On 24 February 2026, the Ministry of Corporate Affairs (MCA) introduced the Companies Compliance Facilitation Scheme, 2026 (CCFS-2026) to help companies regularize their pending filings at significantly reduced costs.

This scheme provides a one-time opportunity for companies that have defaulted in filing annual returns and financial statements to bring their compliance up to date while paying only a fraction of the usual additional fees.

For many companies—especially MSMEs and private companies—this scheme could result in substantial financial savings and regulatory relief.

Why the Scheme Was Introduced

Under the Companies Act, 2013, companies must file:

  • Annual Return under Section 92
  • Financial Statements under Section 137

Since 1 July 2018, delay in filing these documents attracts additional fees of ₹100 per day without any upper limit.

Over time, the MCA received several representations from stakeholders highlighting that the accumulated additional fees had become a major financial burden, especially for:

  • MSMEs
  • Private limited companies
  • Startups
  • Producer companies
  • One Person Companies (OPCs)

To improve compliance and update the corporate registry, the government has now introduced CCFS-2026 as a compliance reset opportunity.

Key Benefits of the Scheme

The scheme provides three important options for companies depending on their situation.

1. File Pending Annual Returns and Financial Statements at Reduced Cost

Companies with overdue filings can complete their compliance by paying:

  • Normal filing fees, plus
  • Only 10% of the additional fees otherwise payable

This means companies can clear several years of backlog while paying just 10% of the late fee liability.

2. Convert an Inactive Company into a Dormant Company

Inactive companies that wish to remain registered but avoid regular compliance can apply for Dormant Company status under Section 455.

Under the scheme:

  • Form MSC-1 can be filed
  • Only 50% of the normal filing fee is payable.

Dormant status allows companies to remain on the register with minimal compliance requirements.

3. Strike Off the Company at a Reduced Fee

If promoters no longer wish to continue the company, they can apply for strike-off under Section 248 by filing Form STK-2.

Under CCFS-2026:

  • Only 25% of the normal filing fees is payable for strike-off.
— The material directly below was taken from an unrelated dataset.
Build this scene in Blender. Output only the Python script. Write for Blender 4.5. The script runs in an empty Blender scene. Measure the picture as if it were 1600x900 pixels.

This provides a cost-effective exit route for defunct entities.

Scheme Period

The scheme will be operational for three months only:

  • Start Date: 15 April 2026
  • End Date: 15 July 2026
    Companies should therefore prepare their filings early to avoid last-minute issues

Forms Covered Under the Scheme

The scheme applies to several key MCA filings including:

Annual Compliance Forms

  • MGT-7 / MGT-7A – Annual Return
  • AOC-4 / AOC-4 XBRL / AOC-4 CFS – Financial Statements
  • AOC-4 NBFC forms

Other Forms

  • ADT-1 – Appointment of Auditor
  • FC-3 / FC-4 – Foreign Company filings

Legacy Forms under the Companies Act, 1956

  • Form 20B
  • Form 21A
  • Form 23AC / 23ACA
  • Form 66
  • Form 23B

Companies Not Eligible for the Scheme

The following entities cannot avail the scheme:

  • Companies against which final strike-off notice under Section 248 has already been issued
  • Companies that have already applied for strike-off
  • Companies that have already applied for dormant status before the scheme
  • Companies dissolved through amalgamation
  • Vanishing companies

Immunity from Penalty Proceedings

An important advantage of the scheme is immunity from penalty proceedings in certain cases.

If filings are made:

  • Before the adjudication notice is issued, or
  • Within 30 days of receiving the adjudication notice

then no penalty under Sections 92 or 137 will be levied for those defaults.

However, if an adjudication order has already been passed, the penalties imposed will still be payable.

What Happens After the Scheme Ends?

The MCA has clearly stated that after 15 July 2026, Registrars of Companies will take strict action against companies that continue to remain non-compliant.

This could include:

  • Adjudication proceedings
  • Penalties on companies and directors
  • Strike-off actions

Practical Advice for Companies

Companies should use this opportunity strategically:

Step 1: Identify all pending MCA filings
Step 2: Compute additional fees saved under the scheme
Step 3: Decide whether to

  • continue the company
  • convert to dormant status
  • strike off the company

For many companies with multiple years of non-compliance, the savings under CCFS-2026 could run into several lakhs of rupees.

Final Thoughts

The Companies Compliance Facilitation Scheme, 2026 is a well-timed initiative aimed at improving corporate compliance while giving companies a financially viable path to regularization or closure.

Businesses should take proactive steps to utilize this limited-period relief before the deadline expires.